Die Solinger Politik ist nun erneut gefordert, mit Besonnenheit der Zerreißprobe zu entgehen: Niemandem darf es gelingen, das würdige gemeinsame Erinnern an die fünf toten Frauen und Mädchen am Mahnmal zu verhindern. Gerade über Solingen hinaus wäre das Fernbleiben von Ratsmitgliedern nicht nur eine Kapitulation, sondern ein fatales Signal. Auch wenn der Wunsch auf den ersten Blick verständlich scheint, Herrn Çavuşoğlu nicht begegnen zu wollen. Erst recht nicht an diesem Mahnmal.
Doch all das ist nicht das eigentlich Bedrückende dieser Tage.

Endgültig nach dem Solinger Brandanschlag begann die sehr deutliche Debatte darüber, welche tieferen Ursachen zu der beispiellosen Gewaltwelle der Jahre 1992 und 1993 geführt haben mochten. Und am Ende waren sich nicht nur Wissenschaftler einig, dass es vor allem die Verrohung der Sprache in der Öffentlichkeit gewesen war: „Das Boot ist voll!“ — über Monate zog sich diese Kampagne bis hinein in die Boulevard-Medi¬en, und manche Politiker überboten sich mit ultimativen Forderungen und Formulierungen.

Doch was, wenn in allseits beschworener, scheinbar höch¬ster Gefahr für Deutschland immer nur Forderungen und Warnungen wiederholt werden? Wenn niemand wirklich handelt? Dann nimmt das irgendwann mal jemand in die Hand. So wurden am 29. Mai 1993 auch in Solingen aus Worten Taten.

Seit Beginn des Flüchtlingsdramas durch den Krieg rund um Syrien ist dieses Trauma der Sprach-Verrohung nun ebenfalls zurückgekehrt. Vor wenigen Tagen bescheinigte die Süddeutsche Zeitung in einem Leitartikel der „ständigen Zündelei beim Thema Migration“ regelrecht System. Ein System, auf das vor allem im Wahlkampf gesetzt werde: Denn auch 25 Jahre nach dem Brandanschlag sind wie damals Landtagswahlen in Bayern.
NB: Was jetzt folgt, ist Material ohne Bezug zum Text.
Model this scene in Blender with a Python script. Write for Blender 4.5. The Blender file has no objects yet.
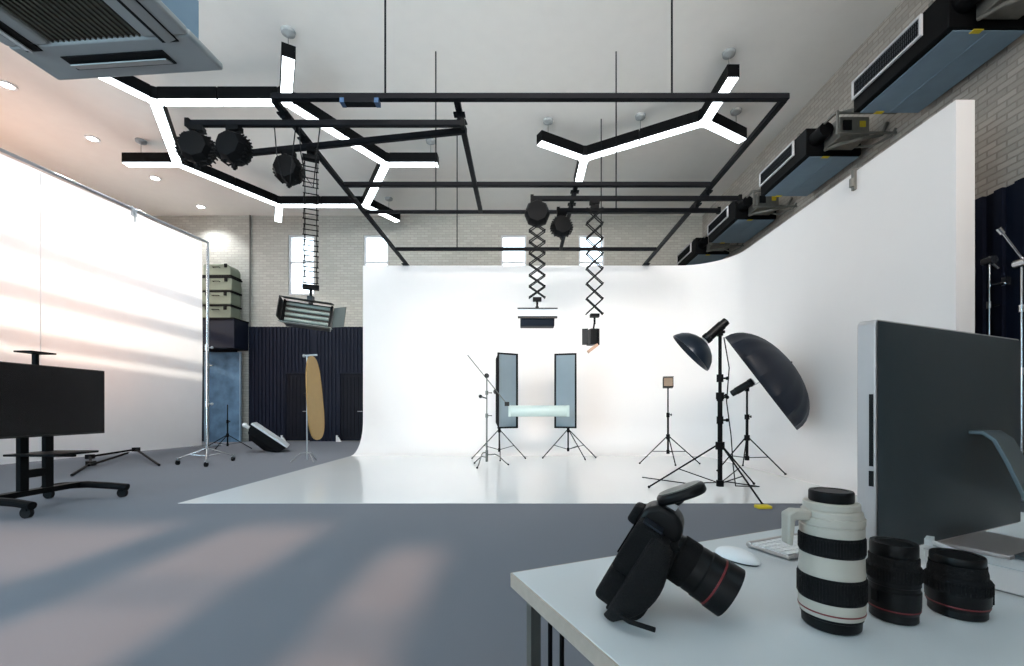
import bpy, bmesh, math, random
from mathutils import Vector, Matrix
random.seed(7)
sc = bpy.context.scene
COL = sc.collection
PI = math.pi
F, CX, CY, EYE = 445.0, 523.0, 409.0, 1.10      # focal length in px, principal point, eye height

def V(*a): return Vector(a)
def at(px, py, d):            # point seen at a pixel, at a given distance into the room
    return V((px-CX)*d/F, d, EYE-(py-CY)*d/F)
def lin(c):
    c = c/255.0
    return c/12.92 if c <= .04045 else ((c+.055)/1.055)**2.4
def rgb(r, g, b): return (lin(r), lin(g), lin(b), 1)

# ------------------------------------------------------------------ materials
def mat(name, col, rough=.5, metal=0, var=.08, scale=20, bump=0, spec=.5, coat=0, emit=None, estr=0, trans=0):
    m = bpy.data.materials.new(name); m.use_nodes = True
    nt = m.node_tree; b = nt.nodes['Principled BSDF']
    b.inputs['Roughness'].default_value = rough
    b.inputs['Metallic'].default_value = metal
    b.inputs['Specular IOR Level'].default_value = spec
    b.inputs['Coat Weight'].default_value = coat
    if trans: b.inputs['Transmission Weight'].default_value = trans
    tc = nt.nodes.new('ShaderNodeTexCoord'); n = nt.nodes.new('ShaderNodeTexNoise')
    n.inputs['Scale'].default_value = scale; n.inputs['Detail'].default_value = 3
    nt.links.new(tc.outputs['Object'], n.inputs['Vector'])
    r = nt.nodes.new('ShaderNodeMix'); r.data_type = 'RGBA'
    r.inputs['A'].default_value = tuple(c*(1-var) for c in col[:3])+(1,)
    r.inputs['B'].default_value = tuple(min(1, c*(1+var)) for c in col[:3])+(1,)
    nt.links.new(n.outputs['Fac'], r.inputs['Factor'])
    nt.links.new(r.outputs['Result'], b.inputs['Base Color'])
    if bump:
        bp = nt.nodes.new('ShaderNodeBump'); bp.inputs['Strength'].default_value = bump
        bp.inputs['Distance'].default_value = .01
        nt.links.new(n.outputs['Fac'], bp.inputs['Height']); nt.links.new(bp.outputs['Normal'], b.inputs['Normal'])
    if emit:
        b.inputs['Emission Color'].default_value = emit; b.inputs['Emission Strength'].default_value = estr
    return m

def brick_mat(name, axis, c1, c2, mortar):
    m = bpy.data.materials.new(name); m.use_nodes = True
    nt = m.node_tree; b = nt.nodes['Principled BSDF']; b.inputs['Roughness'].default_value = .85
    tc = nt.nodes.new('ShaderNodeTexCoord'); sp = nt.nodes.new('ShaderNodeSeparateXYZ'); cb = nt.nodes.new('ShaderNodeCombineXYZ')
    nt.links.new(tc.outputs['Object'], sp.inputs[0])
    nt.links.new(sp.outputs[axis], cb.inputs[0]); nt.links.new(sp.outputs[2], cb.inputs[1])
    br = nt.nodes.new('ShaderNodeTexBrick'); br.inputs['Scale'].default_value = 1
    br.inputs['Brick Width'].default_value = .24; br.inputs['Row Height'].default_value = .085
    br.inputs['Mortar Size'].default_value = .012; br.inputs['Mortar Smooth'].default_value = .4
    br.inputs['Color1'].default_value = c1; br.inputs['Color2'].default_value = c2; br.inputs['Mortar'].default_value = mortar
    nt.links.new(cb.outputs[0], br.inputs['Vector']); nt.links.new(br.outputs['Color'], b.inputs['Base Color'])
    n = nt.nodes.new('ShaderNodeTexNoise'); n.inputs['Scale'].default_value = 18; n.inputs['Detail'].default_value = 4
    nt.links.new(tc.outputs['Object'], n.inputs['Vector'])
    ad = nt.nodes.new('ShaderNodeMath'); ad.operation = 'MULTIPLY_ADD'; ad.inputs[1].default_value = -1.0
    nt.links.new(br.outputs['Fac'], ad.inputs[0]); nt.links.new(n.outputs['Fac'], ad.inputs[2])
    bp = nt.nodes.new('ShaderNodeBump'); bp.inputs['Strength'].default_value = .7; bp.inputs['Distance'].default_value = .012
    nt.links.new(ad.outputs[0], bp.inputs['Height']); nt.links.new(bp.outputs['Normal'], b.inputs['Normal'])
    return m

def fabric_mat(name, col, trans):
    m = bpy.data.materials.new(name); m.use_nodes = True
    nt = m.node_tree; out = nt.nodes['Material Output']; nt.nodes.remove(nt.nodes['Principled BSDF'])
    tc = nt.nodes.new('ShaderNodeTexCoord'); n = nt.nodes.new('ShaderNodeTexNoise'); n.inputs['Scale'].default_value = 3
    nt.links.new(tc.outputs['Object'], n.inputs['Vector'])
    r = nt.nodes.new('ShaderNodeMix'); r.data_type = 'RGBA'
    r.inputs['A'].default_value = tuple(c*.96 for c in col[:3])+(1,); r.inputs['B'].default_value = col
    nt.links.new(n.outputs['Fac'], r.inputs['Factor'])
    d = nt.nodes.new('ShaderNodeBsdfDiffuse'); t = nt.nodes.new('ShaderNodeBsdfTranslucent'); mx = nt.nodes.new('ShaderNodeMixShader')
    mx.inputs[0].default_value = trans
    nt.links.new(r.outputs['Result'], d.inputs['Color']); nt.links.new(r.outputs['Result'], t.inputs['Color'])
    nt.links.new(d.outputs[0], mx.inputs[1]); nt.links.new(t.outputs[0], mx.inputs[2]); nt.links.new(mx.outputs[0], out.inputs[0])
    return m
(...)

Doch deren Strategen haben längst nicht mehr die Alleinherrschaft über die Stammtische. Seit letztem Jahr sitzt mit der AfD eine rechte Partei im Bundestag, deren Gesinnung und Sprache nicht einmal mehr verbergen, dass sie schon Stiefel anhaben. So findet der erbitterte Kampf um den mehr oder weniger dicken rechten Rand der bürgerlichen Gesellschaft seit Monaten quasi mit den Chemie-Waffen des Sprach-Arsenals statt: mit Ressentiments gegen Asylbewerber oder gleich blankem Ausländerhass — schlimmer noch als 1993.

Und auch heute brennen wieder Häuser, mehr denn je. Die vielbeschworenen Lehren aus Hünxe, Rostock-Lichtenhagen, Mölln, Solingen? Gedenkreden, Kranzschleifen.
Vielen Solingern bleibt daher in diesen Tagen neben der Sorge vor dem heutigen 29. Mai auch ohnmächtige Wut. Die Wut darüber, dass sie 25 Jahre harte Arbeit und echtes Bemühen um die Stadtgesellschaft nicht vor der Rückkehr des Traumas von Pfingsten 1993 bewahren konnten.

Es ist für sie schwer zu ertragen, dass dieses Verbrechen die Stadt und ihre Menschen nicht mehr loslässt — und dass andere gleichzeitig völlig unbehelligt nicht einmal die einfachsten Lehren daraus zu ziehen bereit sind.

Vor allem aber, dass unsere Republik damit heute wieder genau da steht, wo sie auch am Abend des 28. Mai 1993 stand.